J.D. Edwards heats up its mid-market software solutions

DENVER – As raging wildfires whipped across the Mile High state, throngs of SCM, ERP and CRM cognoscenti converged in Denver hoping to hear equally hot news on J.D.Edwards & Co.’s latest software solutions.

Contrasted against the ash and haze that descended on downtown Denver in one of the largest fires in Colorado’s history, over 7,500 members of Quest – the J.D. Edwards users group – gathered at the FOCUS 2002 users conference Tuesday to gain a clear vision on J.D. Edwards 5, the company’s new suite of collaborative enterprise software products and services.

New president and CEO Bob Dutkowsky used the first day to identify J.D. Edwards 5 and the 25-year old company’s new modular strategy.

“J.D.Edwards 5 is a reflection of what our customers are asking for – it allows them to start anywhere in the suite with a smaller piece of code,” Dutkowsky said. “If a customer already has our ERP systems, they can add (additional modules) at their own leisure…the family concept is what customers what.”

Officially launched two weeks ago, J.D. Edwards 5 consolidates seven modules – including ERP (enterprise resource planning), SCM (supply chain management), CRM (customer relationship management), BI (business intelligence) – into a single web-enabled framework.

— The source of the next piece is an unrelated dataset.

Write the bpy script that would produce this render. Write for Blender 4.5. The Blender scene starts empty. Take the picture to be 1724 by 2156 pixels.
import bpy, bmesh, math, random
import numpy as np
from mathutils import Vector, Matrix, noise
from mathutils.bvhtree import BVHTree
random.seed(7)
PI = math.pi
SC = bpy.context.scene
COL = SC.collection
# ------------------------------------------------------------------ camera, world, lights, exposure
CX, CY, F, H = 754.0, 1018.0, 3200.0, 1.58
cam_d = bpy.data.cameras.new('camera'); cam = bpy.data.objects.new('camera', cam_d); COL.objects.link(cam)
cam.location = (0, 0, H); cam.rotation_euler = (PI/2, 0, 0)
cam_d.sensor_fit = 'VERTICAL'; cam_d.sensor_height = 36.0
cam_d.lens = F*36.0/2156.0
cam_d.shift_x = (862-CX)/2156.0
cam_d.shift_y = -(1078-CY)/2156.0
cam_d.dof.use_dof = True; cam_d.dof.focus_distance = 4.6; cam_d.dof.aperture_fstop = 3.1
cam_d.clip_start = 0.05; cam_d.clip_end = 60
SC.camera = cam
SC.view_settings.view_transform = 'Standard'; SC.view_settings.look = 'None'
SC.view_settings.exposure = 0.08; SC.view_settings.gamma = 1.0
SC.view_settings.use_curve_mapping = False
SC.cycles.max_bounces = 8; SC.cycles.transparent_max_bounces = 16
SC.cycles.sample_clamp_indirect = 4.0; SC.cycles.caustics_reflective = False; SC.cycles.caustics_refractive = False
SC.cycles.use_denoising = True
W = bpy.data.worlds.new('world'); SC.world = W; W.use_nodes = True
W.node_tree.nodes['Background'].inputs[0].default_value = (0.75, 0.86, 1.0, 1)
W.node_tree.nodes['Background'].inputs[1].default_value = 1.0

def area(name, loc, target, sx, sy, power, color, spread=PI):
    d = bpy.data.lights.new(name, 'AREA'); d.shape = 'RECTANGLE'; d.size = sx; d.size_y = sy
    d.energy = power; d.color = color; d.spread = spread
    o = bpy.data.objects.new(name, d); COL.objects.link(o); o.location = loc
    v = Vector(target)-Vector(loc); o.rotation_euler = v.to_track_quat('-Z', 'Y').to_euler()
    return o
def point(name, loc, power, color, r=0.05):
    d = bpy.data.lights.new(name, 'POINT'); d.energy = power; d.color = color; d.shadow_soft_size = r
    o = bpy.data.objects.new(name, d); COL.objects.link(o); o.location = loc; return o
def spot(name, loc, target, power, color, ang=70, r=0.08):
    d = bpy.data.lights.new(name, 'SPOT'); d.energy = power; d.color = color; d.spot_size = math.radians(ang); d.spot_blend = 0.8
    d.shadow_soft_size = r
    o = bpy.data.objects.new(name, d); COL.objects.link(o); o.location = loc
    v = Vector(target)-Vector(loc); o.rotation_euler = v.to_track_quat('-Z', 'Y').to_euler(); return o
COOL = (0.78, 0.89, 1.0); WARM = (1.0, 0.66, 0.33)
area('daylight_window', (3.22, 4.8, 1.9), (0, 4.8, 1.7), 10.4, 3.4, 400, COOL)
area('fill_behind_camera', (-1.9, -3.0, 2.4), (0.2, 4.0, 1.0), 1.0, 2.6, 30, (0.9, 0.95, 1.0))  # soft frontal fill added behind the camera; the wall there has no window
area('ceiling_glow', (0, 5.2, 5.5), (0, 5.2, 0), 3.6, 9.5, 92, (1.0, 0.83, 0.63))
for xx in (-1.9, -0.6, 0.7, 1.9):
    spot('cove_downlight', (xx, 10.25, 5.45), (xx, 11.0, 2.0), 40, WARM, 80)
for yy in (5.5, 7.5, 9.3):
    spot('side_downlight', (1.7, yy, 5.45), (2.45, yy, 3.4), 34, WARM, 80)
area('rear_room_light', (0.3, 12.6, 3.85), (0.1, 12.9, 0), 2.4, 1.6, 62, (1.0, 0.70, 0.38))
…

This is streamlined specifically for the mid-market – it’s a new user interface that’s very easy to set up, Dutkowsky said, adding that enterprises are demanding services that are both tailored to their business and has a “respectable” standard implementation method.

J.D. Edwards 5 is the Denver-based firm’s latest generation of software (the last one being OneWorld) and has been rebranded to better position the company name Dutkowski said.

Specifically, the company unveiled ERP 8.0, a “significant upgrade” with new functionality for workforce, asset, project, and real estate management. In addition, the company announced that its new XPI integration platform is now enabled to accommodate Web services standards.

“The old J.D tried to develop generic products,” Dutkowsky said, adding that it now provides “agile pieces of software” for better functionality.

Since February, the company has changed pricing and rebundled its offerings to provide applications targeted to key verticals, said Bob Pozzobon, vice-president and general manager for J.D.Edwards Canada.

Minimizing total cost of ownership is the new focus, Pozzobon added.

In the Canadian market, the company’s new “granular approach” is designed to drive net new licences and expand the existing install base, Pozzobon said, adding that it will target high-tech electronics and resource-based industries including oil and gas, mining, pulp and paper, life sciences, and manufacturing.

“We’re not going to be everything to everyone,” said Bob Pozzobon. “We’re going to pick core verticals and attract those that have the market potential…and also where our product fits very nicely.”